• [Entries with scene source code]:

==================================================

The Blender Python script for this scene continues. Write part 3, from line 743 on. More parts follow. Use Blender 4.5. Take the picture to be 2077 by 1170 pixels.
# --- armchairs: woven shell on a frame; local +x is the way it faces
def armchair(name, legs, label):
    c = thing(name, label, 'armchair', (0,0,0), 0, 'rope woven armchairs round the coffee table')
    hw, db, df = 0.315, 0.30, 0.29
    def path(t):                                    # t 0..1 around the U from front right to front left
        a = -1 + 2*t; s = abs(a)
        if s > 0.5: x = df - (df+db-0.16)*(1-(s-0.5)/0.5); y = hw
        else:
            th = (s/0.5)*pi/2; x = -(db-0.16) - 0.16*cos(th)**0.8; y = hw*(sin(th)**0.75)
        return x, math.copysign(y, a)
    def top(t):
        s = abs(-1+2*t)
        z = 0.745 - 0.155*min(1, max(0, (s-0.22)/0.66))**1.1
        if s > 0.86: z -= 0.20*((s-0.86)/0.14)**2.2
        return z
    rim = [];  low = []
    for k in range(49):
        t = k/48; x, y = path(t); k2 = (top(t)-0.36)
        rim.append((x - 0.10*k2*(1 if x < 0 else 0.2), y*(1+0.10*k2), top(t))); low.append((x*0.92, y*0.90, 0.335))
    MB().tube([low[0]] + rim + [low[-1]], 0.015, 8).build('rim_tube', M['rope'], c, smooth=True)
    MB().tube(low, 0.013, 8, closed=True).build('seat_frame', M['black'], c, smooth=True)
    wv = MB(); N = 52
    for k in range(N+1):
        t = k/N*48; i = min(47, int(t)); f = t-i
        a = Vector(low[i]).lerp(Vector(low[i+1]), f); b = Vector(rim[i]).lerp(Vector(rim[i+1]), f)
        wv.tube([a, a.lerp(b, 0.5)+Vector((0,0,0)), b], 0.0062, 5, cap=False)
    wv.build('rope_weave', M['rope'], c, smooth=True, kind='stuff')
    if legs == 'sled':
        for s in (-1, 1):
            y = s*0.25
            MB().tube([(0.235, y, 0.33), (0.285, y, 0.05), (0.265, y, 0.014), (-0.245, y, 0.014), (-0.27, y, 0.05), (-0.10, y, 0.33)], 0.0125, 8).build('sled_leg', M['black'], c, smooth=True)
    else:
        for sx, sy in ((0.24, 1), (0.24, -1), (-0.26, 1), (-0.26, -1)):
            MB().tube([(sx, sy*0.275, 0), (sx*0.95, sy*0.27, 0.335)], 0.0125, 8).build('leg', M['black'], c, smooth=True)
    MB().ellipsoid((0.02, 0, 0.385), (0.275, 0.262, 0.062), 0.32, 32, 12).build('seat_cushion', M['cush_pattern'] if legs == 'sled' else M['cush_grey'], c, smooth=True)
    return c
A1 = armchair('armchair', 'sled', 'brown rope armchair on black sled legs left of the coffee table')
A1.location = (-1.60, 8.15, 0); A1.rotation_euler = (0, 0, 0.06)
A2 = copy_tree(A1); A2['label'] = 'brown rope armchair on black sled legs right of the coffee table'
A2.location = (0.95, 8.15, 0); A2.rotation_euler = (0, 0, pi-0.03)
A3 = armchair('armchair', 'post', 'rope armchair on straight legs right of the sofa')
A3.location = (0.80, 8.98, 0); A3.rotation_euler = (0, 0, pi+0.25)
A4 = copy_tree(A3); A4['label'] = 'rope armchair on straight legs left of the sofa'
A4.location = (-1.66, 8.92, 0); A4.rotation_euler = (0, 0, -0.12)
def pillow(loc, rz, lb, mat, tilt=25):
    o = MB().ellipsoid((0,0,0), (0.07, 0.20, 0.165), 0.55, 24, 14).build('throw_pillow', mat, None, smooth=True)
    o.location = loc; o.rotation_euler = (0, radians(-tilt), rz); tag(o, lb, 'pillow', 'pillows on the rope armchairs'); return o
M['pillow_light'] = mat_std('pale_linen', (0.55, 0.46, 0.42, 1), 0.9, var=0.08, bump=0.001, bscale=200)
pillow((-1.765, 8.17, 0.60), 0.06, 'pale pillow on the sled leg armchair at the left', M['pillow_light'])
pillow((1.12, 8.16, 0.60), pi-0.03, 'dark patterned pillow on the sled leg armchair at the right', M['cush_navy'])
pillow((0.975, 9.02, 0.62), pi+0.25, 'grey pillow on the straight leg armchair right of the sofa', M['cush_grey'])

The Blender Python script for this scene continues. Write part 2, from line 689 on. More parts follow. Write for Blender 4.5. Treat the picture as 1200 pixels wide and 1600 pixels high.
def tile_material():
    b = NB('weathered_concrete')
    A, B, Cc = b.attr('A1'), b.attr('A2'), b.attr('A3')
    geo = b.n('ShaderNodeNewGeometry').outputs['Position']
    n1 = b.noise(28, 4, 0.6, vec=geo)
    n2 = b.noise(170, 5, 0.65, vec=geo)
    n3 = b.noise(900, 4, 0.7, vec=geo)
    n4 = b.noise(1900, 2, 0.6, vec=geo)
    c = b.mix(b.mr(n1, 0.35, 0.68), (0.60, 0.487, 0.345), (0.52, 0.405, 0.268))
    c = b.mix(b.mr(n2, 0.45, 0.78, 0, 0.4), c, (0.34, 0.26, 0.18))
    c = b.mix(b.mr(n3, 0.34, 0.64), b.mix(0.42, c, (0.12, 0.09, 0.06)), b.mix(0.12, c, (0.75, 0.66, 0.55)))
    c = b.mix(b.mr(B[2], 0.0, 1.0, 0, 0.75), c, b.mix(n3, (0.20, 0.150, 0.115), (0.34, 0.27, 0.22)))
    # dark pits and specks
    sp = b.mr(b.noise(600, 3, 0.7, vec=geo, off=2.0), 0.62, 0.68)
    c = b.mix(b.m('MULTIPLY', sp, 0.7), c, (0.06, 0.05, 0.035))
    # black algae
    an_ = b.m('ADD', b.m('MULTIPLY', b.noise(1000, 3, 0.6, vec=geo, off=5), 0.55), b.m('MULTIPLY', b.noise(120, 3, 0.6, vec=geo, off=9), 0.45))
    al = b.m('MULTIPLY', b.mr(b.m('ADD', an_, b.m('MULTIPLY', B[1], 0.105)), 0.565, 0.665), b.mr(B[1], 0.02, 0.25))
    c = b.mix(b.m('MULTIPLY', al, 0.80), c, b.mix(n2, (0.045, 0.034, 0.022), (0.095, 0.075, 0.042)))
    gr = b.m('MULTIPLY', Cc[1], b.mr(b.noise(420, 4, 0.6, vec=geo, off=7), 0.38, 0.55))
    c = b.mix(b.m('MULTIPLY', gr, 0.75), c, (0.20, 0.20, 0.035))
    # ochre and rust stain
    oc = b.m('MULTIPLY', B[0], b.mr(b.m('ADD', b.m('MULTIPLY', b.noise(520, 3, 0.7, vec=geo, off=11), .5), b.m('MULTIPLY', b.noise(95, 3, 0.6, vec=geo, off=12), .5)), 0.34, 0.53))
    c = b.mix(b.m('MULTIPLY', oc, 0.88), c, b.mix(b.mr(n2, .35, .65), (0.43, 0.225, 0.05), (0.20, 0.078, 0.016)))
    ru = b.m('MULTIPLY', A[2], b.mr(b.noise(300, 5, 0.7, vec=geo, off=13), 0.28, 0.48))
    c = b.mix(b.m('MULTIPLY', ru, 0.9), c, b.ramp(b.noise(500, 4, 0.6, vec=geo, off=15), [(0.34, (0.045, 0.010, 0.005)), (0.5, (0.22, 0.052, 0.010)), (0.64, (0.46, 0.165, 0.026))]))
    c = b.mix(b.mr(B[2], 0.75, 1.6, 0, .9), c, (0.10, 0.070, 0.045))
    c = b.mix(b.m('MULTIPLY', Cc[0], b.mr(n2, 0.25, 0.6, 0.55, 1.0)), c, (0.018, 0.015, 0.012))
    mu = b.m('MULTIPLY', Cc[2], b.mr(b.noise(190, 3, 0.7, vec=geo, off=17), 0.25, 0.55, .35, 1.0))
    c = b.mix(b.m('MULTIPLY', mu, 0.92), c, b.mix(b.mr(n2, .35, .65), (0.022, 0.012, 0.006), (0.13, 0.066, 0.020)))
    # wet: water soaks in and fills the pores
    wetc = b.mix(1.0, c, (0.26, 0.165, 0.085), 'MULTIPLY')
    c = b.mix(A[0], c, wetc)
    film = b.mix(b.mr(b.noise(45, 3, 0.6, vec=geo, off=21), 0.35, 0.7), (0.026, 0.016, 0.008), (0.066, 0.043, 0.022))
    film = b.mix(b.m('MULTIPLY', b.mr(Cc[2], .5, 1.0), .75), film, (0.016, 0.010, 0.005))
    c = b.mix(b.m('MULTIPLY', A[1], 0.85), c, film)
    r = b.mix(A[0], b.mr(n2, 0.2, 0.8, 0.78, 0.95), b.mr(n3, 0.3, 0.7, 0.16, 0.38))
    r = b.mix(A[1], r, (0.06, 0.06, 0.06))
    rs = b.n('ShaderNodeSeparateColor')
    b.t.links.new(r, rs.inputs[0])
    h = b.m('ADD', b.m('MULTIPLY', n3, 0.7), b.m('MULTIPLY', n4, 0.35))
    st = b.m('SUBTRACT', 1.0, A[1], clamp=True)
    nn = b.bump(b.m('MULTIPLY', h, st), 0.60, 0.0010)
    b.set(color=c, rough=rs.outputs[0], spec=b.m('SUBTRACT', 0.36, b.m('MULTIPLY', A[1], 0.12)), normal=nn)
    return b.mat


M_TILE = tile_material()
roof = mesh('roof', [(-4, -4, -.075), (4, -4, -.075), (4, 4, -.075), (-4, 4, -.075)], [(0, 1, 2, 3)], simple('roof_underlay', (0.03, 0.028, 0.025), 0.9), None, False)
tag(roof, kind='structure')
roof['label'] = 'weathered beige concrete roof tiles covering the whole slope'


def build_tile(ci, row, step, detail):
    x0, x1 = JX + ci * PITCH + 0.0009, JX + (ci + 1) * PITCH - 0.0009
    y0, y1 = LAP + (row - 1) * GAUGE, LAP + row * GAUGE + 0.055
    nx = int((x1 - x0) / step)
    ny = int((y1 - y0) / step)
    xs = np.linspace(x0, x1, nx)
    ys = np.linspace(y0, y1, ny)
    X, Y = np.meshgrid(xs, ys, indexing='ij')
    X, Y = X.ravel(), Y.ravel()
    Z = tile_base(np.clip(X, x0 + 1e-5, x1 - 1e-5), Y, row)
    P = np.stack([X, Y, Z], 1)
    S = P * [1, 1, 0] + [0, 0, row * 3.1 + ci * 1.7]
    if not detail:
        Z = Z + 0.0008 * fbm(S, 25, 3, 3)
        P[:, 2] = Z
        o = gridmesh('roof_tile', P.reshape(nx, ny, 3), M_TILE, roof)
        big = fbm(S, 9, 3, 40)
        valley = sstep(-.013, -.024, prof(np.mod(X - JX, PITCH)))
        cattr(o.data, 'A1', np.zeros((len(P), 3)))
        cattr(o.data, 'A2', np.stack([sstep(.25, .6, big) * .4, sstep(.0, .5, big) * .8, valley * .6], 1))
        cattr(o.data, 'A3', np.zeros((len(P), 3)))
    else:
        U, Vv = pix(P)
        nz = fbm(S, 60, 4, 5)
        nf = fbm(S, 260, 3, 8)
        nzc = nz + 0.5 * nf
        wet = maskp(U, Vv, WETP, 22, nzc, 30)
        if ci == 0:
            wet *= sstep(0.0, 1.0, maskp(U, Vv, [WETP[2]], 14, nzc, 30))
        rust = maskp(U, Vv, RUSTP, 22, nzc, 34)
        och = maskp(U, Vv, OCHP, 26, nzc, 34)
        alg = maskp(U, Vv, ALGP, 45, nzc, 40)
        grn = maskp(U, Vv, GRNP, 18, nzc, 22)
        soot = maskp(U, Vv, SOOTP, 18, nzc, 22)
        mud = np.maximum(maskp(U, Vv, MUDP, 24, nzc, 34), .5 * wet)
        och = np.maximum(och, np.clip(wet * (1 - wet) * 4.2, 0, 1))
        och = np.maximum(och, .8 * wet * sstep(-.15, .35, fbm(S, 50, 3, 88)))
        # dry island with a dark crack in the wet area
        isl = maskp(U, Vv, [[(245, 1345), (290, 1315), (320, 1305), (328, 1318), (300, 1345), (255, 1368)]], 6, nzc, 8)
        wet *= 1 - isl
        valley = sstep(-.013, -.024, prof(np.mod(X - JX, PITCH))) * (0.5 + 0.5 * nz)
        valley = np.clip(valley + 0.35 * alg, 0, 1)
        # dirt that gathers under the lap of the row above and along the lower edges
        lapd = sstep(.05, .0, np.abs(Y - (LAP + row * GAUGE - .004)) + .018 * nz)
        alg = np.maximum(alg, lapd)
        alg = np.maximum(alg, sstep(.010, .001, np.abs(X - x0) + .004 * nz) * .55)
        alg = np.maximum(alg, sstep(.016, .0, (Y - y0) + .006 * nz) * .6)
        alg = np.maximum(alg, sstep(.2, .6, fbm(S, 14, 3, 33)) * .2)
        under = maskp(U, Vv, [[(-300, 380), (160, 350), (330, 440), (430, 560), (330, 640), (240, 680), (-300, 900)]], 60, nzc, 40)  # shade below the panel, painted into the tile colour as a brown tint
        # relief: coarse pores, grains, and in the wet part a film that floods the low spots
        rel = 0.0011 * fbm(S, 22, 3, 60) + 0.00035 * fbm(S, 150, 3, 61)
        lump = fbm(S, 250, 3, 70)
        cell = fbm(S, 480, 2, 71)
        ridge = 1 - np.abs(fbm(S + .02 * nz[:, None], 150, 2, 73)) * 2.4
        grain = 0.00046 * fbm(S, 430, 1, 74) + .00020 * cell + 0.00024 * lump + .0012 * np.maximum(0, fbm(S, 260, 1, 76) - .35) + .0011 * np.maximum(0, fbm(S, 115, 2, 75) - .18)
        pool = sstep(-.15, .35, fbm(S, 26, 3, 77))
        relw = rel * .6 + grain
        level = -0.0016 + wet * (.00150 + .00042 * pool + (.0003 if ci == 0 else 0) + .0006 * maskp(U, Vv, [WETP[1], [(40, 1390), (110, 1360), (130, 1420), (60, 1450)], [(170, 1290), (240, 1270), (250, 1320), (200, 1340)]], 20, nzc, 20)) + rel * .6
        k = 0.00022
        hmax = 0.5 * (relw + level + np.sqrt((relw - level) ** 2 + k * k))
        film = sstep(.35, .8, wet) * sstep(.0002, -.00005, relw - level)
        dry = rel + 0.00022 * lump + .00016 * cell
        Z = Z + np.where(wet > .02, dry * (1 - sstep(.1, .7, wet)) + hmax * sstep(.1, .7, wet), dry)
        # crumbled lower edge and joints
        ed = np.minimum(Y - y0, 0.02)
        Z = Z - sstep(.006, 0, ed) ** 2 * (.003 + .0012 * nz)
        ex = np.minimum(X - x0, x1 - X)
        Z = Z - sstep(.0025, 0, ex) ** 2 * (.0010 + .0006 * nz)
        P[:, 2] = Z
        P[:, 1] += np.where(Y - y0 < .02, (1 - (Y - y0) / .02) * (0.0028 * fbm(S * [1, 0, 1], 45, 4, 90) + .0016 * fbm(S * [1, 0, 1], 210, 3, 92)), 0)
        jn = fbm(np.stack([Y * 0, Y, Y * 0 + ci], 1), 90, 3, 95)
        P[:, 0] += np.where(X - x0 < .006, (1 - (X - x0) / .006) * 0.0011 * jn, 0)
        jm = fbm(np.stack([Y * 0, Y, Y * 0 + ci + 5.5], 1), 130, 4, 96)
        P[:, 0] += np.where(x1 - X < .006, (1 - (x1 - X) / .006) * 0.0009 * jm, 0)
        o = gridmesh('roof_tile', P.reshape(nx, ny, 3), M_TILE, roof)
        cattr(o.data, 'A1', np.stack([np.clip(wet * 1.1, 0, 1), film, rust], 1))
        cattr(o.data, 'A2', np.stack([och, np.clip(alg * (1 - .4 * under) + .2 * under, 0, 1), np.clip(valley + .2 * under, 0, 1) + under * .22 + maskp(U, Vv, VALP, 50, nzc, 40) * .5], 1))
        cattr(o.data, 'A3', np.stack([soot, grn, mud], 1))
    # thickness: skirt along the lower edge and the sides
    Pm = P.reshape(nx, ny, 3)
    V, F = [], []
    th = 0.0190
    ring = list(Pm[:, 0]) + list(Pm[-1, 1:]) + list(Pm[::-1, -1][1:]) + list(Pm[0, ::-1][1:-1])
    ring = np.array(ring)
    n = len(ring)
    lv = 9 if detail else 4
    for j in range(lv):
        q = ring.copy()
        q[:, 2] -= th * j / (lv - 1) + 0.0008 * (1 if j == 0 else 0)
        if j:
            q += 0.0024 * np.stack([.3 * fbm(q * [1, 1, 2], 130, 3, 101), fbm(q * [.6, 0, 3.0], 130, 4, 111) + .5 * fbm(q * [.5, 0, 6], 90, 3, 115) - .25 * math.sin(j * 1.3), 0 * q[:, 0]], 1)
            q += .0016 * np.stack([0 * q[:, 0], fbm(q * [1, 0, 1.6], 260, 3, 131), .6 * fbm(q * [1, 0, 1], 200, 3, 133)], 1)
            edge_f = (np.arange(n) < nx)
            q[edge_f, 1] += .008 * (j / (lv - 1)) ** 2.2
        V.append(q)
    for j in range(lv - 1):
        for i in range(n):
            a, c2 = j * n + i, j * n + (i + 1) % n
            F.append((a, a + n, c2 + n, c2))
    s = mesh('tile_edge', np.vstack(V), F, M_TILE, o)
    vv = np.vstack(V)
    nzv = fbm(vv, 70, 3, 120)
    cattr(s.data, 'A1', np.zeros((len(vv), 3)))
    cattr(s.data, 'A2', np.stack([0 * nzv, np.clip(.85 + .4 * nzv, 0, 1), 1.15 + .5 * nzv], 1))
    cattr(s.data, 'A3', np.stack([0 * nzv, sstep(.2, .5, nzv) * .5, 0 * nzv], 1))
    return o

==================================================

• [Problem requirements]: Reproduce, word for word, every line starting at the line that contains "cattr(o.data, 'A2', np.stack([och, np.clip(alg" and ending with the final line of the entries.

• [Task output]:
        cattr(o.data, 'A2', np.stack([och, np.clip(alg * (1 - .4 * under) + .2 * under, 0, 1), np.clip(valley + .2 * under, 0, 1) + under * .22 + maskp(U, Vv, VALP, 50, nzc, 40) * .5], 1))
        cattr(o.data, 'A3', np.stack([soot, grn, mud], 1))
    # thickness: skirt along the lower edge and the sides
    Pm = P.reshape(nx, ny, 3)
    V, F = [], []
    th = 0.0190
    ring = list(Pm[:, 0]) + list(Pm[-1, 1:]) + list(Pm[::-1, -1][1:]) + list(Pm[0, ::-1][1:-1])
    ring = np.array(ring)
    n = len(ring)
    lv = 9 if detail else 4
    for j in range(lv):
        q = ring.copy()
        q[:, 2] -= th * j / (lv - 1) + 0.0008 * (1 if j == 0 else 0)
        if j:
            q += 0.0024 * np.stack([.3 * fbm(q * [1, 1, 2], 130, 3, 101), fbm(q * [.6, 0, 3.0], 130, 4, 111) + .5 * fbm(q * [.5, 0, 6], 90, 3, 115) - .25 * math.sin(j * 1.3), 0 * q[:, 0]], 1)
            q += .0016 * np.stack([0 * q[:, 0], fbm(q * [1, 0, 1.6], 260, 3, 131), .6 * fbm(q * [1, 0, 1], 200, 3, 133)], 1)
            edge_f = (np.arange(n) < nx)
            q[edge_f, 1] += .008 * (j / (lv - 1)) ** 2.2
        V.append(q)
    for j in range(lv - 1):
        for i in range(n):
            a, c2 = j * n + i, j * n + (i + 1) % n
            F.append((a, a + n, c2 + n, c2))
    s = mesh('tile_edge', np.vstack(V), F, M_TILE, o)
    vv = np.vstack(V)
    nzv = fbm(vv, 70, 3, 120)
    cattr(s.data, 'A1', np.zeros((len(vv), 3)))
    cattr(s.data, 'A2', np.stack([0 * nzv, np.clip(.85 + .4 * nzv, 0, 1), 1.15 + .5 * nzv], 1))
    cattr(s.data, 'A3', np.stack([0 * nzv, sstep(.2, .5, nzv) * .5, 0 * nzv], 1))
    return o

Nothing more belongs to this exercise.